Non occorre attendere una guerra, quindi, per capire quale sia l’effetto nefasto che l’industria militare e le forze armate producono sul cambiamento climatico, con le conseguenze che ormai vediamo direttamente con i nostri occhi e sentiamo sulla nostra pelle, senza bisogno di televisione e giornali.

Per avere un’idea dell’impatto basta leggere un rapporto dei ricercatori di Common Wealth e di Climate + Community Project di questo mese, relativamente alle forze armate degli Stati Uniti e del Regno Unito, che fornisce cifre impressionanti: dagli accordi di Parigi (2015) a oggi le forze armate dei due Paesi avrebbero prodotto almeno 430 milioni di tonnellate di CO2, quanto l’intera produzione di CO2 del Regno Unito nel 2022.

Il rapporto si limita a queste due nazioni, ma si può immaginare che esse non siano le sole in tale non encomiabile primato.

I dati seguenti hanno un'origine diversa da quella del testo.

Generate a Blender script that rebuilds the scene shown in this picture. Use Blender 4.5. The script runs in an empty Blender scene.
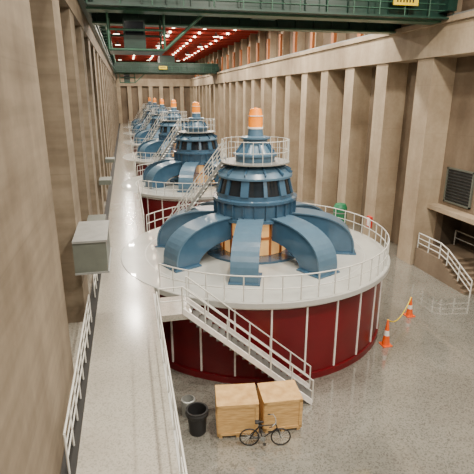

Che fare allora? La logica vorrebbe che tutti gli Stati si impegnino a rallentare la produzione di armi e anzi a diminuirle drasticamente, ma questa soluzione appare difficile se non quasi impossibile, visto quel che accade ogni giorno nel mondo, dai conflitti sotto il riflettore dell’opinione pubblica del momento a quelli spesso dimenticati, basti pensare al Sudan ormai scomparso dalle nostre antenne e che pure continua a mietere stragi di civili non meno cruente da quel che vediamo in questi giorni in Palestina e nella nostra Europa.

Né, sebbene ami la pace, credo che disarmi unilaterali possano essere la soluzione. Senza ricorrere al latino “si vis pacem, para bellum” (se vuoi la pace preparati alla guerra), per esprimere l’efficacia dissuasiva che le armi possono avere, basta parafrasare Edgar Lee Master nell’Antologia di Spoon River: questo è l’amaro della vita che per essere in pace bisogna essere in tutti a volerla.

Operazioni di trasparenza potrebbero però aiutare a comprendere che gli arsenali militari e quanto ruota intorno a essi mietono vittime anche all’altro capo del mondo e hanno costi sociali insostenibili senza che sia esploso un colpo.

Allora non ci resta che sperare che la Cop 28 che parte zoppa per varie ragioni, a iniziare dal conflitto d’interessi derivante dalla sua guida, riesca almeno a impegnare tutti gli stati alla rendicontazione sull’impatto degli arsenali militari e delle forze armate sull’ambiente e sul clima per capire che le armi uccidono anche quando sono scariche.